Under the (now-repealed) US Don't Ask, Don't Tell policy, openly gay people were barred from the military. Jones wasn't even sure she was gay at the time. But it wasn't worth the risk of reporting. "If I had spoken out, I would have been the one investigated," she says. "And it wouldn't have done any good anyway. I could tell you about 15 other women I know who had tried to report a rape and got nowhere."
Rape in any circumstance is brutal, but in the military the worst effects are compounded. Victims are ignored, their wounds left untended, and the psychological damage festers silently, poisoning lives. Survivors are expected to carry on, facing their attacker on a daily basis. "Unlike in the civilian world, a military rape survivor cannot quit his or her job and move on," explains Anu Bhagwati, executive director of the Service Women's Action Network, an organisation spearheading a campaign to reform this aspect of military life. "It's like rape in the family. Many victims often receive additional threats from their attackers." ...

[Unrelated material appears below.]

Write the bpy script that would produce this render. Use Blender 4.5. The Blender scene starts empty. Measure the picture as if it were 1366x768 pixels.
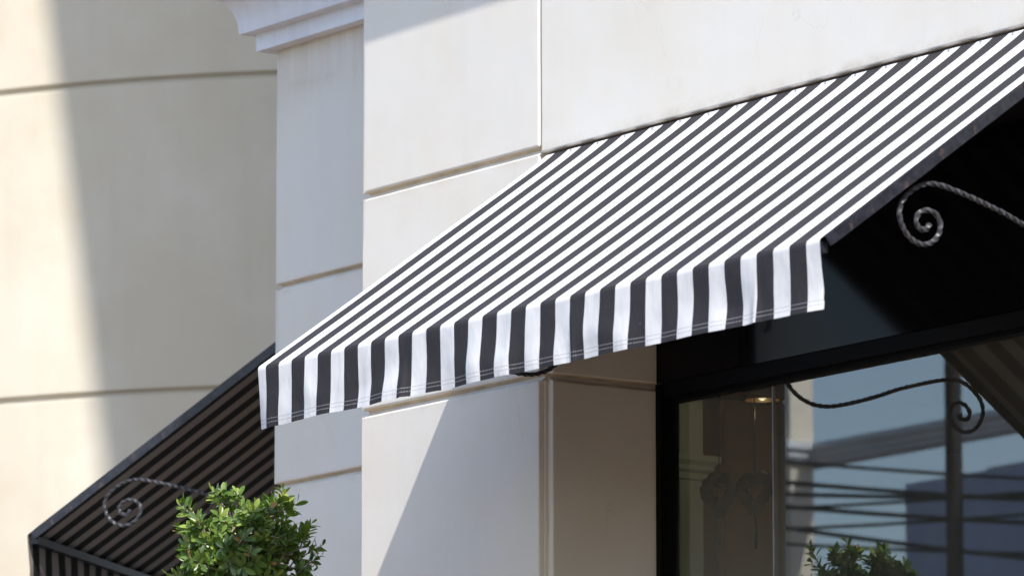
import bpy, math, random
from math import sin, cos, pi, radians
from mathutils import Vector, Matrix, noise
random.seed(7)
S = bpy.context.scene
COL = S.collection

# ------------------------------------------------------------------ camera, sky, sun, exposure
YAW, PITCH = radians(35.22), radians(9.505)
CAM = Vector((15.701, -11.194, 1.6))
fh = Vector((-cos(YAW), sin(YAW), 0)); rt = Vector((sin(YAW), cos(YAW), 0))
fw = fh * cos(PITCH) + Vector((0, 0, sin(PITCH)))
cd = bpy.data.cameras.new('camera'); cam = bpy.data.objects.new('camera', cd); COL.objects.link(cam)
cam.location = CAM; cam.rotation_euler = fw.to_track_quat('-Z', 'Y').to_euler()
cd.sensor_width = 36; cd.lens = 7800 / 1366 * 36; cd.clip_start = 0.5; cd.clip_end = 2000
cd.dof.use_dof = True; cd.dof.focus_distance = 19.2; cd.dof.aperture_fstop = 5.8
S.camera = cam

SUN = Vector((3, -1, 3.22)).normalized()          # towards the sun
w = bpy.data.worlds.new('World'); S.world = w; w.use_nodes = True
nt = w.node_tree; bg = nt.nodes['Background']
sky = nt.nodes.new('ShaderNodeTexSky'); sky.sky_type = 'NISHITA'; sky.sun_disc = False
sky.sun_elevation = math.asin(SUN.z); sky.sun_rotation = math.atan2(SUN.x, SUN.y)
sky.air_density = 1.0; sky.dust_density = 1.2; sky.ozone_density = 1.0
nt.links.new(sky.outputs[0], bg.inputs[0]); bg.inputs[1].default_value = 0.145
ld = bpy.data.lights.new('sun', 'SUN'); ld.energy = 3.75; ld.angle = radians(0.53); ld.color = (1.0, 0.955, 0.89)
lo = bpy.data.objects.new('sun', ld); COL.objects.link(lo); lo.rotation_euler = SUN.to_track_quat('Z', 'Y').to_euler()
lo.location = (20, -10, 30)
S.view_settings.view_transform = 'Standard'; S.view_settings.look = 'None'
S.view_settings.exposure = 1.0; S.view_settings.gamma = 1.0; S.view_settings.use_curve_mapping = False
S.render.engine = 'CYCLES'
S.cycles.max_bounces = 10; S.cycles.diffuse_bounces = 5; S.cycles.transparent_max_bounces = 12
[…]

Rape by a fellow serviceman also represents the most unfathomable betrayal to a soldier, according to Bhagwati. "You have to understand that from day one when you sign up, you are told that the people you work with are your family, that you will risk your life to save theirs. You live that uniform. It's who you are. And then, to be raped by one of your fellow servicemen? It's institutional misogyny."
The article, in which several rape victims recount their own experiences (and there are plenty more at My Duty to Speak), is both disgusting and infuriating. Why is rape so prevalent in the U.S. military?
"We looked at the systems for reporting rape within the military of Israel, Australia, Britain and some Scandinavian countries, and found that, unlike the US, other countries take a rape investigation outside the purview of the military," explains Greg Jacob, policy director at the Service Women's Action Network. "In Britain, for example, the investigation is handed over to the civilian police.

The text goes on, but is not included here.